Each entry must be given again exactly; images do not belong in the copy.

▶ **Scenes as source code**
-- BEGIN --

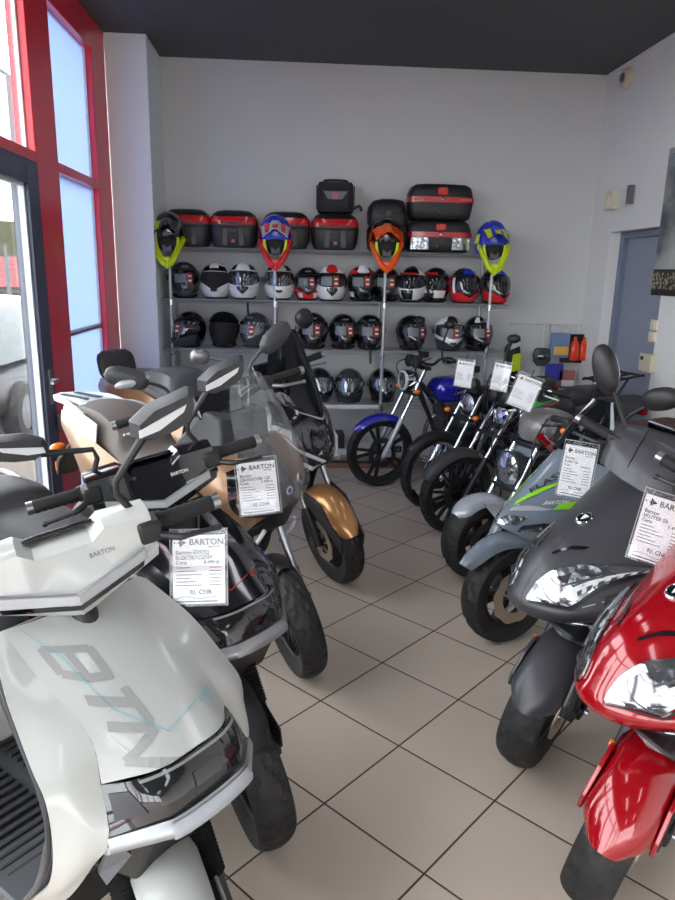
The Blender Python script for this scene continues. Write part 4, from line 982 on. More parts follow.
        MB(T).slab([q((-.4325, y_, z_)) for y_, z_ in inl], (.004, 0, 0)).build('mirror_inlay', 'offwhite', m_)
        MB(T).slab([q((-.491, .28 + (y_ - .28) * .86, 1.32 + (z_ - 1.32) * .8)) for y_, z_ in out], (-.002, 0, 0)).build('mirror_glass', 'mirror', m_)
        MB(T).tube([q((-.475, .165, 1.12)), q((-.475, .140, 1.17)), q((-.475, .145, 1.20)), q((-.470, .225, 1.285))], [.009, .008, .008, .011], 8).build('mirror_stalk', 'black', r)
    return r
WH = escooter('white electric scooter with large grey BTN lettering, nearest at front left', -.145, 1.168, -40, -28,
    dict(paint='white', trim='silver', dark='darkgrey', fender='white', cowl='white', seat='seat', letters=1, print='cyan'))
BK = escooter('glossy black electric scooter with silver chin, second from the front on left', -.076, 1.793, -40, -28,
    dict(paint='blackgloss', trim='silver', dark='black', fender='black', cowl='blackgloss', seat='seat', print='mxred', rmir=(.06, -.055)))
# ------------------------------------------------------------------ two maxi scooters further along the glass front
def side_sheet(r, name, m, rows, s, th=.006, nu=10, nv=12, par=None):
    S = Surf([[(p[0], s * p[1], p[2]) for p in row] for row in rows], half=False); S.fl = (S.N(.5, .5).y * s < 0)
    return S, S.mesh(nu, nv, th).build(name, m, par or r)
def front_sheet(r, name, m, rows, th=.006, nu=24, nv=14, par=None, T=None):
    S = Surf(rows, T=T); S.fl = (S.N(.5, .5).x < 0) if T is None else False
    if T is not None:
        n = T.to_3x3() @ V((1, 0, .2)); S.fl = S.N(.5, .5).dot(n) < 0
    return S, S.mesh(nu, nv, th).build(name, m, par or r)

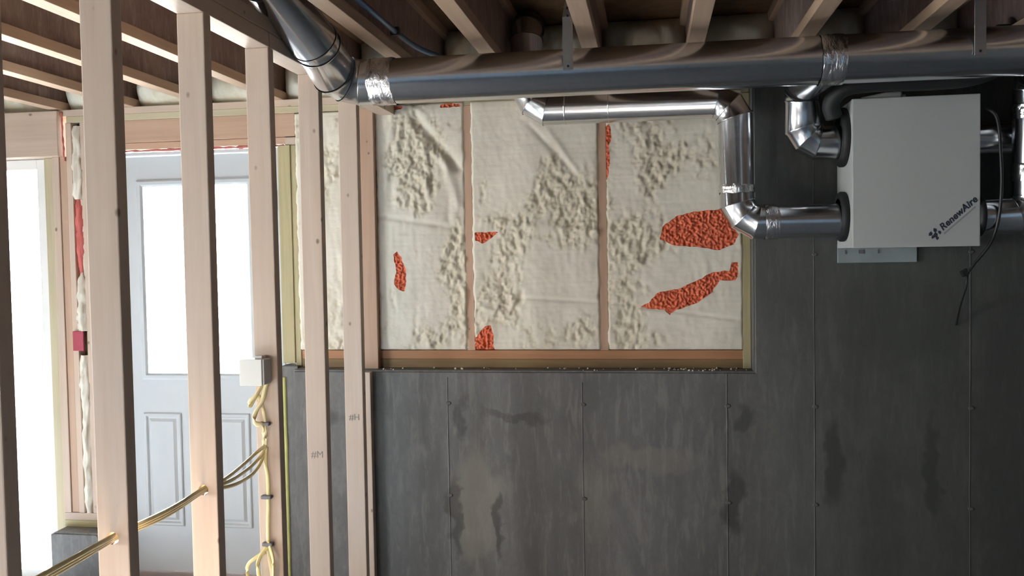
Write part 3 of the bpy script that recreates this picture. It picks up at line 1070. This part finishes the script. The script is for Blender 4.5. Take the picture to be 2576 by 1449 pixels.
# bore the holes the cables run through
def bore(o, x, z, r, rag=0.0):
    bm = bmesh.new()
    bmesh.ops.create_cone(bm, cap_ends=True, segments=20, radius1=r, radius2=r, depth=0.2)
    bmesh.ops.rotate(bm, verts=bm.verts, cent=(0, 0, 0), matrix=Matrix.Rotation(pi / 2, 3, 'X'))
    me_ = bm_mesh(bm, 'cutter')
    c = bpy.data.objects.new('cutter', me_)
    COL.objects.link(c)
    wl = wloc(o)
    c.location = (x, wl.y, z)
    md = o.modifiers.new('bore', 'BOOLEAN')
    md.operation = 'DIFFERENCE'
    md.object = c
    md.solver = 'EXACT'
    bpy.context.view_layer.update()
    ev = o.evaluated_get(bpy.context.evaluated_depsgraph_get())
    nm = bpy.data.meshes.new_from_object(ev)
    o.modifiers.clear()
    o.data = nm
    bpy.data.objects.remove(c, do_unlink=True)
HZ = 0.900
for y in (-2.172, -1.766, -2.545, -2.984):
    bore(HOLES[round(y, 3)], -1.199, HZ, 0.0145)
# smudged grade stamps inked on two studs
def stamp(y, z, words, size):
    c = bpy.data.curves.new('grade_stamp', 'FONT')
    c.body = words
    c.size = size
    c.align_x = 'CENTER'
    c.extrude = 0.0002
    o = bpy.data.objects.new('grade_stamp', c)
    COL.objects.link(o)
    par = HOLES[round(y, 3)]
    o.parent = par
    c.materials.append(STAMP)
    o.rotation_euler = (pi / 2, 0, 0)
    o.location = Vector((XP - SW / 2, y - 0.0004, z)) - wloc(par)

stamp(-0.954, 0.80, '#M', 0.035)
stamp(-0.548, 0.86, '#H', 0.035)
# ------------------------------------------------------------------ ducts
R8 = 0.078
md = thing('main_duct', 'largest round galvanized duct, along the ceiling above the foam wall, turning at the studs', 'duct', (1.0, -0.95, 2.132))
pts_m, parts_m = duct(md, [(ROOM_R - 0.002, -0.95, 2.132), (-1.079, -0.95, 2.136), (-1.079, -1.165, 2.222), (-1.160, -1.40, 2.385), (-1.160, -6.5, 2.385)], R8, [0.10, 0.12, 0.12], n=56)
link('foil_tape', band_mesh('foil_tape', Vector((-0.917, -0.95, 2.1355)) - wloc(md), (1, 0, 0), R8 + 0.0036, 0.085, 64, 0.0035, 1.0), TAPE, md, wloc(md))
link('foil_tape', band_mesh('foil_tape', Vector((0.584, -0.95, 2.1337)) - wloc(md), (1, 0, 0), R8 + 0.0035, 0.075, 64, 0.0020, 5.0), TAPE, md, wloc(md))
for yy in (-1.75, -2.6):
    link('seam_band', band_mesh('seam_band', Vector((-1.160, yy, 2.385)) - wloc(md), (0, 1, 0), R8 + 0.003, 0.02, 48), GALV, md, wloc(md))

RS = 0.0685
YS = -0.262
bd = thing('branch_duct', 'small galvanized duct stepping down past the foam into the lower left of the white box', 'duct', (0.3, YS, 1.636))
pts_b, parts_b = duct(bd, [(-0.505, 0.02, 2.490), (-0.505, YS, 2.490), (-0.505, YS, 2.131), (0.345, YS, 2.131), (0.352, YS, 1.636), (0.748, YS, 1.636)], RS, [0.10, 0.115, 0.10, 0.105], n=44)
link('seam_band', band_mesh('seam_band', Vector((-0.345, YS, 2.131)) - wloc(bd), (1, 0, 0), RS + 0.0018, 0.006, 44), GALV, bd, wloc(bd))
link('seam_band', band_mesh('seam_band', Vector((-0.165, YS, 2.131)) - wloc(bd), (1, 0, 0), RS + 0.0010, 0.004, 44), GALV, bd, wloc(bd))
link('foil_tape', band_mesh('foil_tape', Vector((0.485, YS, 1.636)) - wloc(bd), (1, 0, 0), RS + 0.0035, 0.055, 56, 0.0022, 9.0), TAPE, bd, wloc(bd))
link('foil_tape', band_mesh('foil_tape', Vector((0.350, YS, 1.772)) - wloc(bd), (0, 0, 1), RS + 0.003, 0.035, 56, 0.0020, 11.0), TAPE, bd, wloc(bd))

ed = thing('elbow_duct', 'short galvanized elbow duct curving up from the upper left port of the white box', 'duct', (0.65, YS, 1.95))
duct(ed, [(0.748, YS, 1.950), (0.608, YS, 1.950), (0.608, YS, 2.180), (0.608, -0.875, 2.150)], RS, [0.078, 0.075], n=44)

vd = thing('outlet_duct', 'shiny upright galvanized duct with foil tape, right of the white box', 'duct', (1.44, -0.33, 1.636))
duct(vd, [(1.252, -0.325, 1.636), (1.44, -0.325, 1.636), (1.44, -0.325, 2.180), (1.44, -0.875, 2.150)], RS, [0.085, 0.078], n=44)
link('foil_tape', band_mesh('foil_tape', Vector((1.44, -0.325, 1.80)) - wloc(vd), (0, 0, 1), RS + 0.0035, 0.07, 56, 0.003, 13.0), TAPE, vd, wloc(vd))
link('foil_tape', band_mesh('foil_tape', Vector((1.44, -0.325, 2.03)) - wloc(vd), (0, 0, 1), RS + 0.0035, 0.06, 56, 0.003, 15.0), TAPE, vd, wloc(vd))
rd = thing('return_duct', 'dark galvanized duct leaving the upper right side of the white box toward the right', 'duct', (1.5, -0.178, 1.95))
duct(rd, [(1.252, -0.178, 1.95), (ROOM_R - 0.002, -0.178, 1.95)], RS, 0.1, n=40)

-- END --

▶ **Written solution**
The Blender Python script for this scene continues. Write part 4, from line 982 on. More parts follow.
        MB(T).slab([q((-.4325, y_, z_)) for y_, z_ in inl], (.004, 0, 0)).build('mirror_inlay', 'offwhite', m_)
        MB(T).slab([q((-.491, .28 + (y_ - .28) * .86, 1.32 + (z_ - 1.32) * .8)) for y_, z_ in out], (-.002, 0, 0)).build('mirror_glass', 'mirror', m_)
        MB(T).tube([q((-.475, .165, 1.12)), q((-.475, .140, 1.17)), q((-.475, .145, 1.20)), q((-.470, .225, 1.285))], [.009, .008, .008, .011], 8).build('mirror_stalk', 'black', r)
    return r
WH = escooter('white electric scooter with large grey BTN lettering, nearest at front left', -.145, 1.168, -40, -28,
    dict(paint='white', trim='silver', dark='darkgrey', fender='white', cowl='white', seat='seat', letters=1, print='cyan'))
BK = escooter('glossy black electric scooter with silver chin, second from the front on left', -.076, 1.793, -40, -28,
    dict(paint='blackgloss', trim='silver', dark='black', fender='black', cowl='blackgloss', seat='seat', print='mxred', rmir=(.06, -.055)))
# ------------------------------------------------------------------ two maxi scooters further along the glass front
def side_sheet(r, name, m, rows, s, th=.006, nu=10, nv=12, par=None):
    S = Surf([[(p[0], s * p[1], p[2]) for p in row] for row in rows], half=False); S.fl = (S.N(.5, .5).y * s < 0)
    return S, S.mesh(nu, nv, th).build(name, m, par or r)
def front_sheet(r, name, m, rows, th=.006, nu=24, nv=14, par=None, T=None):
    S = Surf(rows, T=T); S.fl = (S.N(.5, .5).x < 0) if T is None else False
    if T is not None:
        n = T.to_3x3() @ V((1, 0, .2)); S.fl = S.N(.5, .5).dot(n) < 0
    return S, S.mesh(nu, nv, th).build(name, m, par or r)

Write part 3 of the bpy script that recreates this picture. It picks up at line 1070. This part finishes the script. The script is for Blender 4.5. Take the picture to be 2576 by 1449 pixels.
# bore the holes the cables run through
def bore(o, x, z, r, rag=0.0):
    bm = bmesh.new()
    bmesh.ops.create_cone(bm, cap_ends=True, segments=20, radius1=r, radius2=r, depth=0.2)
    bmesh.ops.rotate(bm, verts=bm.verts, cent=(0, 0, 0), matrix=Matrix.Rotation(pi / 2, 3, 'X'))
    me_ = bm_mesh(bm, 'cutter')
    c = bpy.data.objects.new('cutter', me_)
    COL.objects.link(c)
    wl = wloc(o)
    c.location = (x, wl.y, z)
    md = o.modifiers.new('bore', 'BOOLEAN')
    md.operation = 'DIFFERENCE'
    md.object = c
    md.solver = 'EXACT'
    bpy.context.view_layer.update()
    ev = o.evaluated_get(bpy.context.evaluated_depsgraph_get())
    nm = bpy.data.meshes.new_from_object(ev)
    o.modifiers.clear()
    o.data = nm
    bpy.data.objects.remove(c, do_unlink=True)
HZ = 0.900
for y in (-2.172, -1.766, -2.545, -2.984):
    bore(HOLES[round(y, 3)], -1.199, HZ, 0.0145)
# smudged grade stamps inked on two studs
def stamp(y, z, words, size):
    c = bpy.data.curves.new('grade_stamp', 'FONT')
    c.body = words
    c.size = size
    c.align_x = 'CENTER'
    c.extrude = 0.0002
    o = bpy.data.objects.new('grade_stamp', c)
    COL.objects.link(o)
    par = HOLES[round(y, 3)]
    o.parent = par
    c.materials.append(STAMP)
    o.rotation_euler = (pi / 2, 0, 0)
    o.location = Vector((XP - SW / 2, y - 0.0004, z)) - wloc(par)

stamp(-0.954, 0.80, '#M', 0.035)
stamp(-0.548, 0.86, '#H', 0.035)
# ------------------------------------------------------------------ ducts
R8 = 0.078
md = thing('main_duct', 'largest round galvanized duct, along the ceiling above the foam wall, turning at the studs', 'duct', (1.0, -0.95, 2.132))
pts_m, parts_m = duct(md, [(ROOM_R - 0.002, -0.95, 2.132), (-1.079, -0.95, 2.136), (-1.079, -1.165, 2.222), (-1.160, -1.40, 2.385), (-1.160, -6.5, 2.385)], R8, [0.10, 0.12, 0.12], n=56)
link('foil_tape', band_mesh('foil_tape', Vector((-0.917, -0.95, 2.1355)) - wloc(md), (1, 0, 0), R8 + 0.0036, 0.085, 64, 0.0035, 1.0), TAPE, md, wloc(md))
link('foil_tape', band_mesh('foil_tape', Vector((0.584, -0.95, 2.1337)) - wloc(md), (1, 0, 0), R8 + 0.0035, 0.075, 64, 0.0020, 5.0), TAPE, md, wloc(md))
for yy in (-1.75, -2.6):
    link('seam_band', band_mesh('seam_band', Vector((-1.160, yy, 2.385)) - wloc(md), (0, 1, 0), R8 + 0.003, 0.02, 48), GALV, md, wloc(md))

RS = 0.0685
YS = -0.262
bd = thing('branch_duct', 'small galvanized duct stepping down past the foam into the lower left of the white box', 'duct', (0.3, YS, 1.636))
pts_b, parts_b = duct(bd, [(-0.505, 0.02, 2.490), (-0.505, YS, 2.490), (-0.505, YS, 2.131), (0.345, YS, 2.131), (0.352, YS, 1.636), (0.748, YS, 1.636)], RS, [0.10, 0.115, 0.10, 0.105], n=44)
link('seam_band', band_mesh('seam_band', Vector((-0.345, YS, 2.131)) - wloc(bd), (1, 0, 0), RS + 0.0018, 0.006, 44), GALV, bd, wloc(bd))
link('seam_band', band_mesh('seam_band', Vector((-0.165, YS, 2.131)) - wloc(bd), (1, 0, 0), RS + 0.0010, 0.004, 44), GALV, bd, wloc(bd))
link('foil_tape', band_mesh('foil_tape', Vector((0.485, YS, 1.636)) - wloc(bd), (1, 0, 0), RS + 0.0035, 0.055, 56, 0.0022, 9.0), TAPE, bd, wloc(bd))
link('foil_tape', band_mesh('foil_tape', Vector((0.350, YS, 1.772)) - wloc(bd), (0, 0, 1), RS + 0.003, 0.035, 56, 0.0020, 11.0), TAPE, bd, wloc(bd))

ed = thing('elbow_duct', 'short galvanized elbow duct curving up from the upper left port of the white box', 'duct', (0.65, YS, 1.95))
duct(ed, [(0.748, YS, 1.950), (0.608, YS, 1.950), (0.608, YS, 2.180), (0.608, -0.875, 2.150)], RS, [0.078, 0.075], n=44)

vd = thing('outlet_duct', 'shiny upright galvanized duct with foil tape, right of the white box', 'duct', (1.44, -0.33, 1.636))
duct(vd, [(1.252, -0.325, 1.636), (1.44, -0.325, 1.636), (1.44, -0.325, 2.180), (1.44, -0.875, 2.150)], RS, [0.085, 0.078], n=44)
link('foil_tape', band_mesh('foil_tape', Vector((1.44, -0.325, 1.80)) - wloc(vd), (0, 0, 1), RS + 0.0035, 0.07, 56, 0.003, 13.0), TAPE, vd, wloc(vd))
link('foil_tape', band_mesh('foil_tape', Vector((1.44, -0.325, 2.03)) - wloc(vd), (0, 0, 1), RS + 0.0035, 0.06, 56, 0.003, 15.0), TAPE, vd, wloc(vd))
rd = thing('return_duct', 'dark galvanized duct leaving the upper right side of the white box toward the right', 'duct', (1.5, -0.178, 1.95))
duct(rd, [(1.252, -0.178, 1.95), (ROOM_R - 0.002, -0.178, 1.95)], RS, 0.1, n=40)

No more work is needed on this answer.